Linear equations are fundamental components of algebra that involve variables raised to the first power and set equal to a constant or another linear expression. In the exercise we encountered, the equation \( s = 42 + 0.4s \) is a linear equation because both sides of the equation ultimately boil down to linear terms without any variables raised to a power higher than one. Linear equations typically take the form of \( ax + b = c \), where "x" is the variable, and "a", "b", and "c" are constants. In our given example, the equation involves the variable "s" and constant values 42 and 0.4. Understanding linear equations is crucial as they form the basis for more complex mathematical operations. By grasping how they work, you can resolve situations where a variable needs to be solved in a straightforward and systematic manner.

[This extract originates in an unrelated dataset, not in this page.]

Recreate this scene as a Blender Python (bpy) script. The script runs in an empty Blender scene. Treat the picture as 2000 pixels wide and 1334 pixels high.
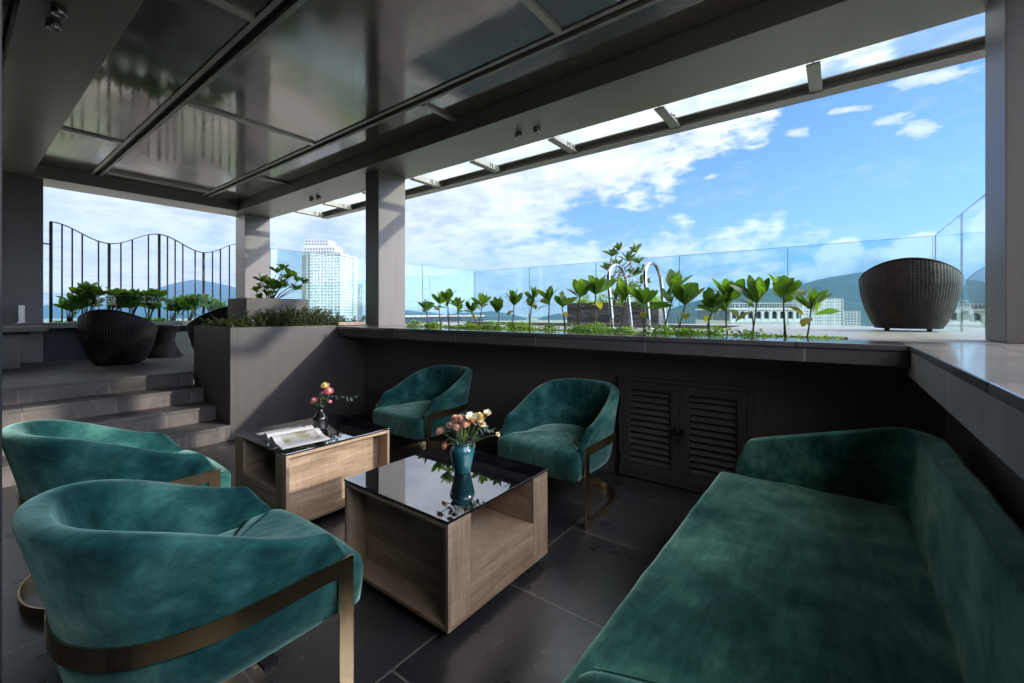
import bpy, bmesh, math, random
from mathutils import Vector, Matrix, Euler
R = math.radians
PI = math.pi
sc = bpy.context.scene
col = sc.collection
random.seed(7)

# ------------------------------------------------------------------ helpers
class MB:
    """collects faces, links them as one mesh object"""
    def __init__(s):
        s.v = []; s.f = []; s.uv = []; s.m = []
    def face(s, pts, uv=None, m=0):
        n = len(s.v)
        s.v += [tuple(p) for p in pts]
        s.f.append(tuple(range(n, n + len(pts))))
        s.uv.append(uv); s.m.append(m)
    def box(s, x0, x1, y0, y1, z0, z1, m=0):
        if x0 > x1: x0, x1 = x1, x0
        if y0 > y1: y0, y1 = y1, y0
        n = len(s.v)
        s.v += [(x0,y0,z0),(x1,y0,z0),(x1,y1,z0),(x0,y1,z0),(x0,y0,z1),(x1,y0,z1),(x1,y1,z1),(x0,y1,z1)]
        for q in ((0,3,2,1),(4,5,6,7),(0,1,5,4),(1,2,6,5),(2,3,7,6),(3,0,4,7)):
            s.f.append(tuple(n+i for i in q)); s.uv.append(None); s.m.append(m)
        return s
    def obox(s, c, ax, ay, az, m=0):
        c = Vector(c); ax = Vector(ax); ay = Vector(ay); az = Vector(az)
        n = len(s.v)
        for sx, sy, sz in ((-1,-1,-1),(1,-1,-1),(1,1,-1),(-1,1,-1),(-1,-1,1),(1,-1,1),(1,1,1),(-1,1,1)):
            s.v.append(tuple(c + ax*sx + ay*sy + az*sz))
        for q in ((0,3,2,1),(4,5,6,7),(0,1,5,4),(1,2,6,5),(2,3,7,6),(3,0,4,7)):
            s.f.append(tuple(n+i for i in q)); s.uv.append(None); s.m.append(m)
        return s
    def grid(s, rows, closed_u=False, uvs=None, m=0):
        """rows: list of equal-length point lists"""
        n = len(s.v); W = len(rows[0])
        for r in rows: s.v += [tuple(p) for p in r]
        for i in range(len(rows)-1):
            for j in range(W if closed_u else W-1):
                k = (j+1) % W
                s.f.append((n+i*W+j, n+i*W+k, n+(i+1)*W+k, n+(i+1)*W+j))
                if uvs:
                    u0, u1 = uvs[0][j], uvs[0][j+1]; v0, v1 = uvs[1][i], uvs[1][i+1]
                    s.uv.append(((u0,v0),(u1,v0),(u1,v1),(u0,v1)))
                else: s.uv.append(None)
                s.m.append(m)
        return n
    def cap(s, n, W, flip=False, m=0):
        idx = list(range(n, n+W))
        if flip: idx.reverse()
        s.f.append(tuple(idx)); s.uv.append(None); s.m.append(m)
    def tube(s, pts, r, seg=8, caps=True, m=0):
        pts = [Vector(p) for p in pts]
        rr = r if isinstance(r, (list, tuple)) else [r]*len(pts)
        rows = []; up = None
        for i, p in enumerate(pts):
            t = (pts[min(i+1, len(pts)-1)] - pts[max(i-1, 0)]).normalized()
            if up is None:
                up = Vector((0,0,1)) if abs(t.z) < .9 else Vector((1,0,0))
            a = t.cross(up).normalized(); b = a.cross(t).normalized(); up = b
            rows.append([p + (a*math.cos(2*PI*k/seg) + b*math.sin(2*PI*k/seg))*rr[i] for k in range(seg)])
        n = s.grid(rows, True, m=m)
        if caps:
            s.cap(n, seg, True, m); s.cap(n+(len(rows)-1)*seg, seg, m=m)
        return s
    def lathe(s, prof, c=(0,0,0), seg=28, m=0):
        rows = [[(c[0]+r*math.cos(2*PI*k/seg), c[1]+r*math.sin(2*PI*k/seg), c[2]+z) for k in range(seg)] for r, z in prof]
        s.grid(rows, True, m=m)
        return s
    def build(s, name, mat=None, parent=None, smooth=False, bevel=0, subsurf=0, weld=False, normals=True, segs=2):
        me = bpy.data.meshes.new(name)
        me.from_pydata(s.v, [], s.f)
        mats = mat if isinstance(mat, (list, tuple)) else [mat]
        for q in mats: me.materials.append(q)
        if len(mats) > 1:
            for p, k in zip(me.polygons, s.m): p.material_index = k
        if any(u for u in s.uv):
            l = me.uv_layers.new(name='UVMap')
            i = 0
            for f, u in zip(s.f, s.uv):
                for k in range(len(f)):
                    l.data[i].uv = u[k] if u else (0, 0)
                    i += 1
        if weld or normals:
            bm = bmesh.new(); bm.from_mesh(me)
            if weld: bmesh.ops.remove_doubles(bm, verts=bm.verts, dist=1e-5)
            if normals: bmesh.ops.recalc_face_normals(bm, faces=bm.faces)
            bm.to_mesh(me); bm.free()
        if smooth: me.polygons.foreach_set('use_smooth', [True]*len(me.polygons))
        me.update()
        o = bpy.data.objects.new(name, me); col.objects.link(o)
        if parent: o.parent = parent
        if bevel:
            b = o.modifiers.new('bevel', 'BEVEL'); b.width = bevel; b.segments = segs; b.limit_method = 'ANGLE'; b.angle_limit = R(40)
            b.harden_normals = False
        if subsurf:
            q = o.modifiers.new('sub', 'SUBSURF'); q.levels = subsurf; q.render_levels = subsurf
        return o

def tag(o, label=None, cat=None, group=None, kind=None):
    if label: o['label'] = label
    if cat: o['category'] = cat
    if group: o['group'] = group
    if kind: o['kind'] = kind
    return o
def empty(name, loc=(0,0,0), rz=0, label=None, cat=None, group=None):
    o = bpy.data.objects.new(name, None); col.objects.link(o)
    o.location = loc; o.rotation_euler = (0,0,rz); o.empty_display_size = .1
    return tag(o, label, cat, group)
def copy_tree(o, parent=None):
    c = o.copy(); col.objects.link(c)
    if parent: c.parent = parent
    for ch in [q for q in list(bpy.data.objects) if q.parent == o]:
        copy_tree(ch, c)
    return c

# camera maths: pixel of the 2000x1334 photograph -> world
F = 844.; H = 1.3; HY = 612.
CA, SA = .7966, .6045
def ray(px, py):
    r = (px-1000)/F
    return Vector((CA*r-SA, SA*r+CA, (HY-py)/F))
def atz(px, py, z): d = ray(px, py); t = (z-H)/d.z; return Vector((d.x*t, d.y*t, z))
def atY(px, Y, py=HY): d = ray(px, py); t = Y/d.y; return Vector((d.x*t, Y, H+d.z*t))
def atX(px, X, py=HY): d = ray(px, py); t = X/d.x; return Vector((X, d.y*t, H+d.z*t))
def atd(px, py, d): q = ray(px, py); return Vector((q.x*d, q.y*d, H+q.z*d))

# ------------------------------------------------------------------ materials
class N:
    def __init__(s, name):
        s.mat = bpy.data.materials.new(name); s.mat.use_nodes = True
        s.t = s.mat.node_tree; s.n = s.t.nodes; s.l = s.t.links
        s.b = s.n['Principled BSDF']; s.out = s.n['Material Output']
        s._c = None
    def new(s, typ, **kw):
        q = s.n.new(typ)
        for k, v in kw.items(): setattr(q, k, v)
        return q
    def set(s, sock, v):
        if hasattr(v, 'links') or isinstance(v, bpy.types.NodeSocket): s.l.new(v, sock)
        else:
            if isinstance(v, (tuple, list)) and len(v) == 3 and sock.type == 'RGBA': v = (*v, 1)
            sock.default_value = v
    def P(s, **kw):
        for k, v in kw.items():
            s.set(s.b.inputs[k.replace('_', ' ')], v)
        return s
    def obj(s):
        if s._c is None: s._c = s.new('ShaderNodeTexCoord')
        return s._c.outputs['Object']
    def uvc(s):
        if s._c is None: s._c = s.new('ShaderNodeTexCoord')
        return s._c.outputs['UV']
    def geo(s):
        return s.new('ShaderNodeNewGeometry').outputs['Position']
    def mapv(s, v, scale=(1,1,1), rot=(0,0,0), loc=(0,0,0)):
        m = s.new('ShaderNodeMapping'); s.l.new(v, m.inputs['Vector'])
        m.inputs['Scale'].default_value = scale; m.inputs['Rotation'].default_value = rot; m.inputs['Location'].default_value = loc
        return m.outputs[0]
    def noise(s, v, scale=5, detail=4, rough=.55, dist=0):
        q = s.new('ShaderNodeTexNoise'); s.l.new(v, q.inputs['Vector'])
        q.inputs['Scale'].default_value = scale; q.inputs['Detail'].default_value = detail
        q.inputs['Roughness'].default_value = rough; q.inputs['Distortion'].default_value = dist
        return q.outputs['Fac']
    def ramp(s, fac, stops):
        q = s.new('ShaderNodeValToRGB'); s.l.new(fac, q.inputs[0])
        e = q.color_ramp.elements
        while len(e) < len(stops): e.new(.5)
        for k, (p, c) in enumerate(stops):
            e[k].position = p
            if not isinstance(c, (tuple, list)): c = (c, c, c)
            e[k].color = (*c, 1)
        return q.outputs[0]
    def math(s, op, a, b=0, c=0, clamp=False):
        q = s.new('ShaderNodeMath', operation=op, use_clamp=clamp)
        for k, v in enumerate((a, b, c)):
            if isinstance(v, bpy.types.NodeSocket): s.l.new(v, q.inputs[k])
            else: q.inputs[k].default_value = v
        return q.outputs[0]
    def mix(s, f, a, b, mode='MIX'):
        q = s.new('ShaderNodeMix', data_type='RGBA', blend_type=mode)
        s.set(q.inputs['Factor'], f); s.set(q.inputs[6], a); s.set(q.inputs[7], b)
        return q.outputs[2]
    def bump(s, h, strength=.3, dist=.01):
        q = s.new('ShaderNodeBump'); s.l.new(h, q.inputs['Height'])
        q.inputs['Strength'].default_value = strength; q.inputs['Distance'].default_value = dist
        s.l.new(q.outputs[0], s.b.inputs['Normal'])
        return q
    def brick(s, v, w, h, mortar=.004, offset=.5, c1=(1,1,1), c2=(.6,.6,.6), cm=(0,0,0), smooth=.1, bias=0):
        q = s.new('ShaderNodeTexBrick', offset=offset, squash=1)
        s.l.new(v, q.inputs['Vector'])
        q.inputs['Scale'].default_value = 1; q.inputs['Brick Width'].default_value = w; q.inputs['Row Height'].default_value = h
        q.inputs['Mortar Size'].default_value = mortar; q.inputs['Mortar Smooth'].default_value = smooth
        q.inputs['Bias'].default_value = bias
        q.inputs['Color1'].default_value = (*c1, 1); q.inputs['Color2'].default_value = (*c2, 1); q.inputs['Mortar'].default_value = (*cm, 1)
        return q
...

Isolation of variables refers to the process of manipulating an equation to get the variable of interest, typically represented by a letter, alone on one side of the equation. This is essential in solving equations as it allows you to find the important values. How do we achieve this? Let's consider our equation: initially, it was \( s = 42 + 0.4s \). Our goal was to have "s" by itself for easy calculation and solution. We did this by subtracting \( 0.4s \) from both sides, moving all terms involving "s" to one side:

• Original: \( s = 42 + 0.4s \)
• Subtract \( 0.4s \) from both sides: \( s - 0.4s = 42 \)
• This results in: \( 0.6s = 42 \)

What we did here was embrace the balance method! Each step ensures both sides remain equal, and we bring variables to one side for clarity.

Simplification involves rewriting expressions in their simplest form. It is a crucial step in solving equations because it reduces complex expressions into an easily manageable state. In our case, combining terms that involve the same variable is a simplification step, where we simplified \( s - 0.4s \) to \( 0.6s \).

• The expression \( s = 0.4s + 42 \) simplifies to \( 0.6s = 42 \) after subtracting \( 0.4s \) from both sides.
• We recognized that \( s \) and \( 0.4s \) are similar terms because they both involve the variable "s".

By combining these terms, we reduced the complexity of the equation, making it easier to solve. Simplifying is also a way to catch errors and streamline calculations, so it's a valuable skill, not just for math but for problem-solving in general.

Combining like terms is a part of the simplification process where terms with the same variable or the same powers are added or subtracted from each other. In the context of our exercise, we started with the equation \( s - 0.4s = 42 \), which included terms that were "like" because they each contained the variable "s."

• Initial expression: \( s - 0.4s = 42 \)
• Recognize both "s" terms: \( s = 1 \times s \) and \( 0.4s \)
• Combine them: \( 0.6s \) which came from performing \( 1s - 0.4s \).

By combining these like terms, the equation became much simpler to handle, allowing us to isolate the variable efficiently. It aligns with the goal of getting the variable on one side and all constants or different terms on the other side. This keeps everything neat and avoids unnecessary complications when solving linear equations.